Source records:
* * * * * * * * *

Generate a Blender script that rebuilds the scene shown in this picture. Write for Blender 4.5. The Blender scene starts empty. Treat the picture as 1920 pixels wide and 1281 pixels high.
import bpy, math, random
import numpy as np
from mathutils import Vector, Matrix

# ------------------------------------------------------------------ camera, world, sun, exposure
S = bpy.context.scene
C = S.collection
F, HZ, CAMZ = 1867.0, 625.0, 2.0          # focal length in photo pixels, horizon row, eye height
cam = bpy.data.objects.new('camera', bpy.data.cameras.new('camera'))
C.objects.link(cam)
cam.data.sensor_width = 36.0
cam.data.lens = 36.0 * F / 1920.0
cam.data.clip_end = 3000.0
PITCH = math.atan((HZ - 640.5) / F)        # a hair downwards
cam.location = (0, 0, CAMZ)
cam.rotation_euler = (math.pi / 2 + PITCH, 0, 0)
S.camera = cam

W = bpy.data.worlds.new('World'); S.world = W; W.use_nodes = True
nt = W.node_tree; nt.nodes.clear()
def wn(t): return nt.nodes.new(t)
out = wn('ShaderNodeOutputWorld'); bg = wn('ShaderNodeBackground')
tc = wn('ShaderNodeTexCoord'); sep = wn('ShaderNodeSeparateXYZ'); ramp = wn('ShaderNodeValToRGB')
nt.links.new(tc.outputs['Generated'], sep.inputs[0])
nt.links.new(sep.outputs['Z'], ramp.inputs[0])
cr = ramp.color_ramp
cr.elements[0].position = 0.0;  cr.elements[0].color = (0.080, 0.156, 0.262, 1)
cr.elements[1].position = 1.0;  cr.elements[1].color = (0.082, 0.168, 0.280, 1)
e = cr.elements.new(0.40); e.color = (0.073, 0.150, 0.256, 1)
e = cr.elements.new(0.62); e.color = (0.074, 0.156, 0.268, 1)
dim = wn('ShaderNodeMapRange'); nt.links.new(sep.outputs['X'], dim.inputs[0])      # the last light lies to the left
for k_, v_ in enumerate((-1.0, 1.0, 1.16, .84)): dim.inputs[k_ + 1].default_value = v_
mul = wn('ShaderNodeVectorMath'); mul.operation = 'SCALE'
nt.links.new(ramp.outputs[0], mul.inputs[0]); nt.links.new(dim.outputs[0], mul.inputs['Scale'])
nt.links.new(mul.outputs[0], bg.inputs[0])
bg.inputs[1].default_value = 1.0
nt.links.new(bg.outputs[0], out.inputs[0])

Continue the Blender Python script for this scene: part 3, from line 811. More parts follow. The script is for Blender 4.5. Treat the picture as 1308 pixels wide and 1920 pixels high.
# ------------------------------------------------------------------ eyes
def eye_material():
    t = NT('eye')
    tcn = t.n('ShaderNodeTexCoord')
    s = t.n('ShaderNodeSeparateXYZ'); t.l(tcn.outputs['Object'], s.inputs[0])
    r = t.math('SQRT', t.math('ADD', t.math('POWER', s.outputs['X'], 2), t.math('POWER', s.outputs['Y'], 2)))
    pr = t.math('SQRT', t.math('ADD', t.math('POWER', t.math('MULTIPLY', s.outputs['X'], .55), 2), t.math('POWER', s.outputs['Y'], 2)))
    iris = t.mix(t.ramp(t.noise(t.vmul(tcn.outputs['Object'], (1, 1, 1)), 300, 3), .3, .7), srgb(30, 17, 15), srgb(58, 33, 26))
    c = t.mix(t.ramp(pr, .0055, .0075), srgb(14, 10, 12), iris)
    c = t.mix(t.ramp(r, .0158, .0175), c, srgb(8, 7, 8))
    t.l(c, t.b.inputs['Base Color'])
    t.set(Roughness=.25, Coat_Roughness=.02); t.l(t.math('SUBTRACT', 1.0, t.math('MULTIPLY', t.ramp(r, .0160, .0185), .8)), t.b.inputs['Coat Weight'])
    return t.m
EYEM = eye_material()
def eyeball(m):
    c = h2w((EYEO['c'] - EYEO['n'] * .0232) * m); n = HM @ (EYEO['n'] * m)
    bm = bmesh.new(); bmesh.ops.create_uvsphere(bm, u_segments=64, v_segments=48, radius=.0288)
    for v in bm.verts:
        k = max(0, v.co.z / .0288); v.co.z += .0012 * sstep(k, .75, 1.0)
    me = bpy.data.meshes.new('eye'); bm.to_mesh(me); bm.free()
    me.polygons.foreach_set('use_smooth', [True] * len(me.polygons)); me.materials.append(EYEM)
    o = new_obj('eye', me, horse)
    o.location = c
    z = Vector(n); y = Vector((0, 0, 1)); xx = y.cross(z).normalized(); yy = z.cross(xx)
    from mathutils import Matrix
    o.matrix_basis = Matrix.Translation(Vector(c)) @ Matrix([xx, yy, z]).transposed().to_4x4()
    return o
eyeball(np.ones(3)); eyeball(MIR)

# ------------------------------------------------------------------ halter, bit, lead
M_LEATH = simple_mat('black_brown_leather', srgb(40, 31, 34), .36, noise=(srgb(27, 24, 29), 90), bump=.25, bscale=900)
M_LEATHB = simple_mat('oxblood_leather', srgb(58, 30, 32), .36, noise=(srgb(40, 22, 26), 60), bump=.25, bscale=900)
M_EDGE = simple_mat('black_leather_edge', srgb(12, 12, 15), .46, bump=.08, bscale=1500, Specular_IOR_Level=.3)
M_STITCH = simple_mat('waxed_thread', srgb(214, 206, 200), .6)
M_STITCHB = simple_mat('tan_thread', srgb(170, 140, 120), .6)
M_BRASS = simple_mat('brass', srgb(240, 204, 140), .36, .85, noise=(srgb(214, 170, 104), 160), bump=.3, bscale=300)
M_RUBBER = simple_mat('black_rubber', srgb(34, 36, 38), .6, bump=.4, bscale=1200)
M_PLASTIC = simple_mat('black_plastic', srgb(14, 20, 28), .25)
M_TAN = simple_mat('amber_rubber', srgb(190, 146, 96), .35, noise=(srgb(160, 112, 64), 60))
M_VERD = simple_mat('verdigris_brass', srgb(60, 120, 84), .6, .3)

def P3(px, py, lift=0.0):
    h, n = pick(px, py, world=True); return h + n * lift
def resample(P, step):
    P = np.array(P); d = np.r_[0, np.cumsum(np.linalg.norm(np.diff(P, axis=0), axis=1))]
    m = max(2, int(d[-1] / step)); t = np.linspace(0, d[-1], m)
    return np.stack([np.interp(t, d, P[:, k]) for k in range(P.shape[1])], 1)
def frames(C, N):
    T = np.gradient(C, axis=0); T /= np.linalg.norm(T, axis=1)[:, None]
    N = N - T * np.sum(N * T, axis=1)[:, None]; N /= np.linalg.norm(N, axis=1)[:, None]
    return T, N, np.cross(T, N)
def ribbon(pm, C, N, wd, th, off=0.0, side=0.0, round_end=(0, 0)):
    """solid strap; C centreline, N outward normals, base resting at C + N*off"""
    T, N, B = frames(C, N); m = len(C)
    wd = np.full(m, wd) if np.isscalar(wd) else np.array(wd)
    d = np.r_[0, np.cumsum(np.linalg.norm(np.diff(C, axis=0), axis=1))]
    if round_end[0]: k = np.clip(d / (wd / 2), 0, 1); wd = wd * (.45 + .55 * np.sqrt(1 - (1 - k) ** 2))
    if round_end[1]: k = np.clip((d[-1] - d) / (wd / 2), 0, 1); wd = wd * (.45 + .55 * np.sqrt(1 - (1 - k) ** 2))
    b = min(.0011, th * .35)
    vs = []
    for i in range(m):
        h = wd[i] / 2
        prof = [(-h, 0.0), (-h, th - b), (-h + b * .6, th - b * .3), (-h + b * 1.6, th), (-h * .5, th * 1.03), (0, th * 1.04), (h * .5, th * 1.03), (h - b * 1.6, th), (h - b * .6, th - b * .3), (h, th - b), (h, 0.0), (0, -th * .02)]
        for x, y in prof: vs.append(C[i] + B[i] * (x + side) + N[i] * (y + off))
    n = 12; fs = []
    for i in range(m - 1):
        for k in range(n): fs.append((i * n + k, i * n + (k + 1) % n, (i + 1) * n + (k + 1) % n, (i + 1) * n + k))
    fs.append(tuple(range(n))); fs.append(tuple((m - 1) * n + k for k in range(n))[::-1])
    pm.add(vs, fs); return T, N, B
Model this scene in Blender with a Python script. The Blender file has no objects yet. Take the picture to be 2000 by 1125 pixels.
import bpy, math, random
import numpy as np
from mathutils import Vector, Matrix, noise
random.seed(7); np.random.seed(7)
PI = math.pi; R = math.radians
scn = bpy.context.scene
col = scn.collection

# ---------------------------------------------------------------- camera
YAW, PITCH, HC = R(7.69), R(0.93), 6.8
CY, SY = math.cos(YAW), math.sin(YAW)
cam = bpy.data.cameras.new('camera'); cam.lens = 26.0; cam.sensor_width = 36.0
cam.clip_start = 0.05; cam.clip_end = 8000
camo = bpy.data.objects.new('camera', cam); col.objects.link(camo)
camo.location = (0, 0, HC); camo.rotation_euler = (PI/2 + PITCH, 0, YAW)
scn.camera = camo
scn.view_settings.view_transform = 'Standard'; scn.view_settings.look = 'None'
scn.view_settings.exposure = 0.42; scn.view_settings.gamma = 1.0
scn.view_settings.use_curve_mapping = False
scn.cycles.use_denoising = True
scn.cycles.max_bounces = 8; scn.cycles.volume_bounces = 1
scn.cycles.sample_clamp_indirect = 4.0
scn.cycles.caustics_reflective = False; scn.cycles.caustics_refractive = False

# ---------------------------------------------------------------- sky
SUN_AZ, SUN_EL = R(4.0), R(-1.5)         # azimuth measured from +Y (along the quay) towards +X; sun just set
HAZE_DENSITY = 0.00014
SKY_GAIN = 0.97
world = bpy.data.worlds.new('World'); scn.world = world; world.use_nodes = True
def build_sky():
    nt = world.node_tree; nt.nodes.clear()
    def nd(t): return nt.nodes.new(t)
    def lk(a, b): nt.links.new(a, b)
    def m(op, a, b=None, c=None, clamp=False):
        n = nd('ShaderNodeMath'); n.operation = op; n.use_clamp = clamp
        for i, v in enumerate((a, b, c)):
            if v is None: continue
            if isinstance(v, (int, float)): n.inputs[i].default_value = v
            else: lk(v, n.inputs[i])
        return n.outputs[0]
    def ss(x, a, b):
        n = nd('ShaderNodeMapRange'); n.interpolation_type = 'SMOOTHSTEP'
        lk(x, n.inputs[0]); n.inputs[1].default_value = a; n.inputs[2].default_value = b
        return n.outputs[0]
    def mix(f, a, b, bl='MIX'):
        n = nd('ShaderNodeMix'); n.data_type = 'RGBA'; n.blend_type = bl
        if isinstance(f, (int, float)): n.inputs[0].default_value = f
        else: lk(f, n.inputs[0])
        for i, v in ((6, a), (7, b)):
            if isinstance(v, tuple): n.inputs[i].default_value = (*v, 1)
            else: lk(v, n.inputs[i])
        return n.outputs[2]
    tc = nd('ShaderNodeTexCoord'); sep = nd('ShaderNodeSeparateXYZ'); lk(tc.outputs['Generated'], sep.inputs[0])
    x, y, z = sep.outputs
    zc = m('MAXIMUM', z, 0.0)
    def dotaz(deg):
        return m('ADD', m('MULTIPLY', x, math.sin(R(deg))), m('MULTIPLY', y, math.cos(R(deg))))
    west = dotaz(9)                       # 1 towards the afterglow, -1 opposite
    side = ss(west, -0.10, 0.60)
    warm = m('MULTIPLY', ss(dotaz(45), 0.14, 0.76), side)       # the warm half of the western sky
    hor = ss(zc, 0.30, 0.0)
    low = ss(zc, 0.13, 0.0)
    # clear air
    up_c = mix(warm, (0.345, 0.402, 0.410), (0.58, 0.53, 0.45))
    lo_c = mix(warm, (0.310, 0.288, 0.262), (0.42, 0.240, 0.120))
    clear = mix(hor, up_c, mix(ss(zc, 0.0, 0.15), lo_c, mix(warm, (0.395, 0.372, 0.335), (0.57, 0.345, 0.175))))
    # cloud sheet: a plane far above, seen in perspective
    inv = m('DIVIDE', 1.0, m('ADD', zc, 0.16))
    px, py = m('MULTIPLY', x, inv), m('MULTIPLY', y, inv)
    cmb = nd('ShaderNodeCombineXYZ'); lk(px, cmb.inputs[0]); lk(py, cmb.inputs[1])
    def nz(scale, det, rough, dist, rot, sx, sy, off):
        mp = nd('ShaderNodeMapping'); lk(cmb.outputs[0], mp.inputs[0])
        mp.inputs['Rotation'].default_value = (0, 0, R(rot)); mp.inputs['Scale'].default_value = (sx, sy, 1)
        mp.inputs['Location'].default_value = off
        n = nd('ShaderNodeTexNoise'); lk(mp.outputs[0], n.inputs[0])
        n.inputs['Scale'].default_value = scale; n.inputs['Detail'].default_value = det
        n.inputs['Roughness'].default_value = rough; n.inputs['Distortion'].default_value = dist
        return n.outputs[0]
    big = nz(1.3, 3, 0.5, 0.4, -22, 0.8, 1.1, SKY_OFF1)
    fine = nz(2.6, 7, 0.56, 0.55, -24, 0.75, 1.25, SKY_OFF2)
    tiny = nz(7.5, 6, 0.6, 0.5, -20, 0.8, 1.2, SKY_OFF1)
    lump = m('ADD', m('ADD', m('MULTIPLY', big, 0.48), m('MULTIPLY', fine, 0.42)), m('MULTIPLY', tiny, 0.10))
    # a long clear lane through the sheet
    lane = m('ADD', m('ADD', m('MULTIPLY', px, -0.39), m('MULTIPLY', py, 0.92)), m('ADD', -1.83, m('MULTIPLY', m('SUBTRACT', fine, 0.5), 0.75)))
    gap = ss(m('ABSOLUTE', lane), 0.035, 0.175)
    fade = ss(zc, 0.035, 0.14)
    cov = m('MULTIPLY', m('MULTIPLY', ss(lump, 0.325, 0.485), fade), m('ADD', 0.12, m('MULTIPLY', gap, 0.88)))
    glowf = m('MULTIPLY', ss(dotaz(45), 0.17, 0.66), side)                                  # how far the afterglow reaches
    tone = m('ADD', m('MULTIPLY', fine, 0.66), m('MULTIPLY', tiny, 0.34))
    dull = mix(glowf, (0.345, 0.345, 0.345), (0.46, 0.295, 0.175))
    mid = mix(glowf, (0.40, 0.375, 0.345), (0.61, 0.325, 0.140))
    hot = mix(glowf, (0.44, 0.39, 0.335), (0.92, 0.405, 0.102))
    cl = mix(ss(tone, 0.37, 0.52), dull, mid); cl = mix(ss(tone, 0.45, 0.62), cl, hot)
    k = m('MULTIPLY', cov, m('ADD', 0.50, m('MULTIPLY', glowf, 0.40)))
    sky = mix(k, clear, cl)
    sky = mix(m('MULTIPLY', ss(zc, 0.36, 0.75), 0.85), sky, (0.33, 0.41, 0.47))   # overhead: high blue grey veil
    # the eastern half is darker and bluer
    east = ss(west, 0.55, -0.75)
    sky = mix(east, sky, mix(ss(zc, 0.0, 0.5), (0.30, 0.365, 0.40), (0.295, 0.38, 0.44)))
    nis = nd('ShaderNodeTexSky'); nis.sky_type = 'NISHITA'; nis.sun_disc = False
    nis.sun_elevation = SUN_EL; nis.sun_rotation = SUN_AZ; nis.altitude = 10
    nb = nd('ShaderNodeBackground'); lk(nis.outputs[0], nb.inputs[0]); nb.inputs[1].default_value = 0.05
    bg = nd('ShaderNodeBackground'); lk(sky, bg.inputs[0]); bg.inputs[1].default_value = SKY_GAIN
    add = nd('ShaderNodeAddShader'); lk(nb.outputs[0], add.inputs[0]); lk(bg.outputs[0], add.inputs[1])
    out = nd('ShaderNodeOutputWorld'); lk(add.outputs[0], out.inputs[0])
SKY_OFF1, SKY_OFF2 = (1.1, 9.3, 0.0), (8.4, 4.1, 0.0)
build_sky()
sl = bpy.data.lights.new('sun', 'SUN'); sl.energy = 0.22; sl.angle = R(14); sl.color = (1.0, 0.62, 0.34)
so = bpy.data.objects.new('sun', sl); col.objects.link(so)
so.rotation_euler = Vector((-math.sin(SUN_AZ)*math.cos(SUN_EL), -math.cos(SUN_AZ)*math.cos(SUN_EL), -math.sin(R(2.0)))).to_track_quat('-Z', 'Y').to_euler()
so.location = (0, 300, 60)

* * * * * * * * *

Aim: How many lines in the records above contain the word "pixels"? Give only the number.

Result: 4